Flow Analysis of Compound Channels With Converging Floodplains

Abstract

The main objective of this research analyses is to study the flow behavior of both prismatic and non-prismatic compound channels having converging floodplains of width ratio varies from 1.8 to 1.0 and main channel aspect ratio of more than 5. Experiments were conducted for these channels in the Fluid Mechanics and Hydraulics laboratory of National Institute of Technology, Rourkela, India by making smooth, rigid, straight and converging within a concrete flume. Micro-ADV, Preston tube, notch, pointer gauge, manometers and other hydraulic equipment have been used to measure 3-d velocity, boundary shear stress, and water surface profile at different sections of the channels. The research investigates the modeling of water surface profile, distribution of longitudinal velocity, depth-averaged velocity, boundary shear stress and energy loss for overbank flow cases in both prismatic and non-prismatic sections of converging compound channels. As a complementary study to the experimental research, numerical hydrodynamic tools viz. ANSYS is applied to simulate the flow for both prismatic and non-prismatic sections of converging compound channels. All the important flow parameters are extracted numerically from the simulation results to study them vis a vis their observed values. As a prediction of flow variables in a non-prismatic converging compound channel is a much complex phenomenon, so an ANN has also been employed for prediction of depth-averaged velocity, boundary shear, and energy loss for different flow conditions.

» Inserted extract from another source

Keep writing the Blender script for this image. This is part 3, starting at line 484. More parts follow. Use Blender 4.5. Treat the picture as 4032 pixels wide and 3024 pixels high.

From the experimental study, new expressions for the water surface, energy loss and stage-discharge relationship for converging compound channels have been developed and validated with the present data and data sets from previous research projects. The distribution of boundary shear stress over different zones of a compound section of prismatic and non-prismatic compound channels are analyzed with several data sets of other researchers, new models for predicting subsection shear force are also suggested. Using the proposed shear models, the stage–discharge relations in case of both prismatic compound channels having different width ratio and non-prismatic compound channel of different converging angles are then evaluated. These developed models are well validated with new experimental data as well as with datasets of another researcher. The efficiency of the model has also been verified by applying natural river data sets and comparing well with other existing models.